The Andaman coast of southern Thailand has one of the more dramatic coastlines in Southeast Asia, and Krabi’s portion is its most accessible expression. The same geological phenomenon that produces Ha Long Bay in Vietnam and Phang Nga Bay nearby – ancient limestone slowly dissolved and sculpted by sea and rain over millions of years – is what makes the Krabi karst so visually specific.
Railay Beach
Railay is a peninsula inaccessible by road because the surrounding cliffs make a land approach impossible. You reach it by longtail boat from Ao Nang (45 minutes, around 100 THB per person in each direction on a shared boat). This inaccessibility is the reason it functions as it does – it receives ferry traffic from the main town but not highway-level tourist volume.
Railay has four beaches. Railay West has the best swimming. Railay East is mangrove-heavy and tide-dependent. Phra Nang Cave Beach on the southern tip is the best beach in the area: exceptional water clarity, extraordinary limestone formations rising from the sea, and a cave shrine at the back that is a genuine religious site for local fishermen rather than a tourist installation. Longboats arrive at Railay from about 08:00; being there before 09:00 or after 15:00 gives you Phra Nang at a fraction of the midday crowd.
Rock Climbing
Krabi has over 700 bolted routes on the limestone walls around Railay and Tonsai Beach next door, making it one of the best sport climbing areas in Southeast Asia. The rock is rough and high-friction; most of the climbing is vertical to overhanging. Tonsai Beach, accessible from Railay by boulder scramble at low tide or by boat at high tide, is where the climbing community concentrates – a smaller village with a more functional atmosphere than Railay.
King Climbers and Tex’s Rock Climbing are well-regarded operators. A full-day guided introduction for two costs around 1,500-2,000 THB (USD 40-55) including equipment. Experienced climbers can hire gear independently.

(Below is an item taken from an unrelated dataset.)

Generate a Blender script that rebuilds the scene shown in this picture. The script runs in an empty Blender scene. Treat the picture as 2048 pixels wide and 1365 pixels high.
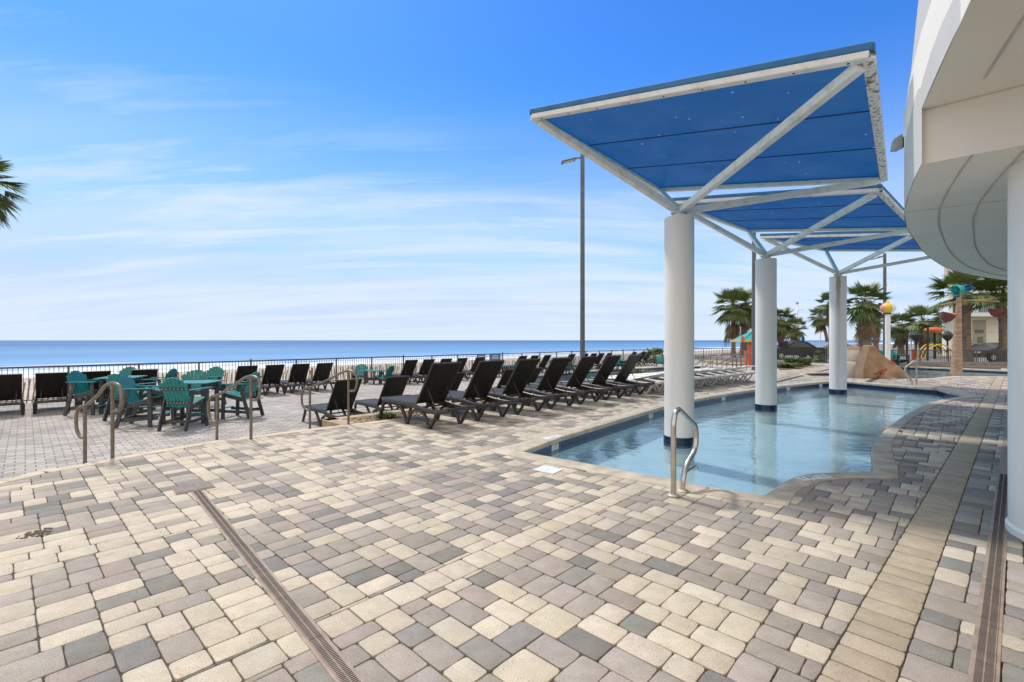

Muay Thai Wall and One, Two, Three Wall at Railay West are 5 minutes from the beach and are the most-climbed crags.
Maya Bay and the Islands
Maya Bay on Phi Phi Leh, the uninhabited island two hours by ferry from Krabi town, was used in the 2000 film The Beach and subsequently received so many visitor boats that the coral reef was severely degraded. The bay was closed from 2018 to 2022 for recovery. It reopened with strict limits: no overnight anchoring, regulated entry, and an entrance fee of 400 THB per person. The beach is beautiful and considerably less destroyed than it was before the closure.
The Four Islands tour from Ao Nang (700-800 THB per person from beachfront operators) covers Koh Poda, Chicken Island, Tup Island, and Koh Mor in a day by longtail boat. The snorkelling at Koh Poda is the best of the four stops.
Tiger Cave Temple
Wat Tham Suea, 8 kilometres northeast of Krabi town, has a summit reached by 1,237 steps up the limestone cliff face. The climb takes 45 minutes to an hour, and the top has views across the mangrove plains to the Andaman Sea. The monks living in the caves at the base are visible. The forest is genuine wild habitat with macaque monkeys and hornbills. Go early morning; the stairs in direct sun from 09:00 onward are severe.
Timing and Getting There
The dry season runs November through April. May through October is the southwest monsoon: rough seas and periodic heavy rain. Rock climbing operates year-round; boat services to some islands reduce during monsoon.
Krabi International Airport connects to Bangkok (1.5 hours on AirAsia or Bangkok Airways). Minibus from airport to Ao Nang is around 150 THB per person on shared transfers.